Wałerij Szerszeń, który oficjalnie jest rzecznikiem Zjednoczonego Centrum Prasowego Sił Obronnych Obwodu Tawryjskiego, poinformował w ukraińskim programie "Jedini Novyni" o użyciu przez Rosjan zakazanej broni chemicznej. Zrzucony przez atakujących aerozol miał dusić żołnierzy ukraińskich. Jednak wiatr skierował duszącą substancję przeciwko atakującym Rosjanom. Był to drażniący gaz. Najprawdopodobniej tej samej substancji Rosjanie użyli już wcześniej przeciwko Ukraińcom, kiedy wykorzystywali zawierające chloropikrynę granaty K-51.
- Odnotowano fakt zrzucenia przez wroga zabronionej amunicji chemicznej w postaci aerozolu o działaniu duszącym na jedną z pozycji Sił Zbrojnych. Wiatr wiał w kierunku wroga - powiedział w ukraińskim programie "Jedini Novyni" Wałerij Szerszeń. Rzecznik dodał, że w ostatnich dniach Rosjanie skierowali główne siły do odpierania ataków i zablokowania kontrofensywy szturmującej kierunki Awdijiwki i Marjinki.

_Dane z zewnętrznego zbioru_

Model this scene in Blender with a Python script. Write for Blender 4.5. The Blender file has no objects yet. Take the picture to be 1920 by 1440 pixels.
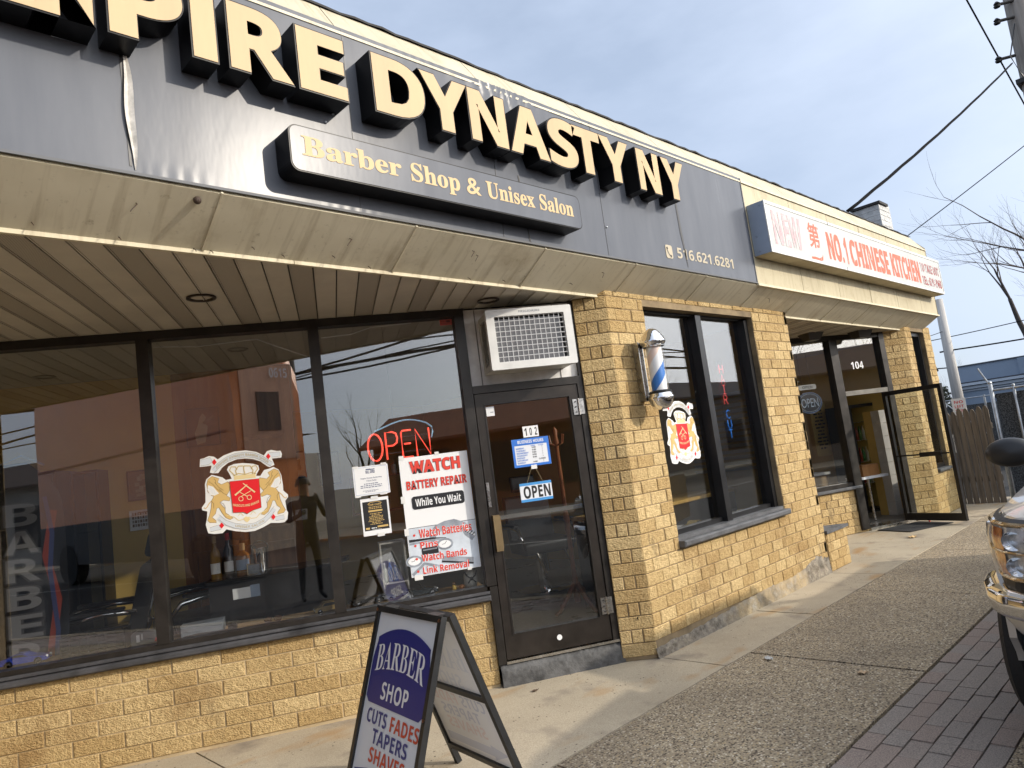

- To tutaj doszło do 13 starć bojowych. I prawie wszystkie miały miejsce w rejonie Marjinki. Wróg został odparty i wycofał się. Ponadto Rosjanie przy użyciu czołgów, wyrzutni rakiet i artylerii lufowej oddali ponad 440 strzałów w kierunku naszych pozycji - relacjonował Szerszeń. Oprócz tego pod ostrzałem znalazły się wsie i miasta w rejonach Preczystiwki, Zołotnej Nywy, Makarywki i ostrzeliwał osady Katerynówka, Bohojawleńka, Nowomychajiwka, Błahodatne, Wuhłedar, Preczystówka, Zołota Nywa i Nowoukrainka w obwodzie donieckim. Według rzecznika ukraińskie oddziały z rejonu Tawrii wykonały w ciągu jednego dnia ponad 1090 misji, do których zaliczały się walki przeciwartyleryjskie oraz ataki na wcześniej zaplanowane i zidentyfikowane cele.
Jak poinformował serwis hromadske.ua już w ubiegłym roku ukraińskie siły specjalne informowały o użyciu przez Rosjan zakazanej broni chemicznej - granatów w aerozolu K-51 - przeciwko wojskom we wschodniej Ukrainie. Taki rodzaj broni zawiera chloropikrynę, która swoim działaniem wywołuje kaszel, łzawienie oraz wymioty. Podobną broń stosuje policja podczas tłumienia zamieszek, jednak środki wykorzystywane przez wojsko i służby specjalne są znacznie silniejsze i mocniej oddziałują na otoczenie. Ponadto, w marcu b.r. ukraińska straż graniczna zestrzeliła drona z granatem K-51, w momencie, kiedy ten lecąc znad obwodu ługańskiego próbował dostać się nad tereny zajmowane przez wojska ukraińskie.
Oprócz granatów zawierających substancje chemiczne, Rosjanie na wschodzie Ukrainy stosować mieli także zakazane bomby fosforowe, pociski z fleszetkami, czyli niewielkimi metalowymi strzałkami oraz zabronione pociski zapalające z warstwami termitu.